Plongée dans le négatif : les reportages au sujet de l’augmentation présumée des inégalités se multiplient. (Wikimedia Commons)

La Suisse est, dans un sens positif, l’un des cas particuliers en Europe et dans le monde : la stabilité de la répartition et le montant même des revenus sont presque inégalés. La proportion de personnes qui tombent sous la définition officielle de la pauvreté a également diminué ces dernières années en Suisse. Il s’agit encore de 7 % de la population actuellement. Parmi eux, 30 % ne paient pas de loyer, mais vivent dans leur propre maison. Ce dernier point peut surprendre. Mais, étant donné que le calcul du taux de pauvreté est habituellement basé sur le revenu, la situation de ce groupe de personnes est sursouscrite. Cela montre que la proportion de personnes vivant dans la pauvreté a non seulement diminué, mais qu’elle est probablement aussi nettement plus faible que les chiffres ne pourraient le laisser penser.
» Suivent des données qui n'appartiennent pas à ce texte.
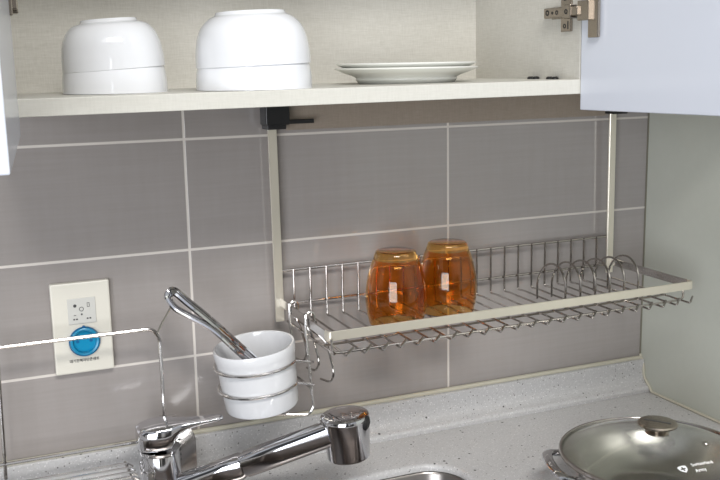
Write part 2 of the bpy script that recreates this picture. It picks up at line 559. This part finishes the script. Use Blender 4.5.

Concentration sur des cas isolés

Toutefois, ces faits ne sont guère présentés dans le débat actuel. Au lieu de cela, la discussion se concentre plutôt sur des cas individuels de salaires élevés ou des statistiques sur la fortune qui n’enregistrent pas correctement les parts d’actifs dans la prévoyance et l’immobilier, représentant les plus importantes parts pour les groupes à faible revenu. Ce débat, teinté de jalousie, revient à une perte de temps pour deux raisons. D’une part, les cas individuels ne donnent pas d’informations sur la situation de toute la Suisse. D’autre part, la question n’est pas de savoir qui gagne combien de millions, mais si nous réussissons, en tant que société, à soutenir ceux qui ne peuvent pas (ou plus) vivre avec leurs propres ressources.

Il faudrait également se demander dans quelle mesure nous sommes proches de l’idéal de l’égalité des chances en Suisse. Mais, la question de la répartition des richesses n’est pratiquement pas abordée. Bien sûr, il existe aussi des gens dans notre pays riche qui sont confrontés à des restrictions. Toutefois, un alarmisme généralisé ne leur sera d’aucune aide. Ainsi, donner l’impression qu’une grande partie de la Suisse vit dans des conditions difficiles ou que seuls les riches profitent de la prospérité croissante en Suisse ne peut pas être un objectif en soi.

En dépit de tous les désaccords sur le degré «optimal» d’inégalité, le débat politique a donc besoin d’un changement de paradigme : beaucoup de choses vont bien en Suisse. Nous devrions le reconnaître et nous concentrer sur les problèmes qui existent réellement, tels que le financement pérenne de la prévoyance vieillesse. Nous le devons autant à ceux qui financent la redistribution de l’Etat, qu’à ceux qui dépendent de l’aide.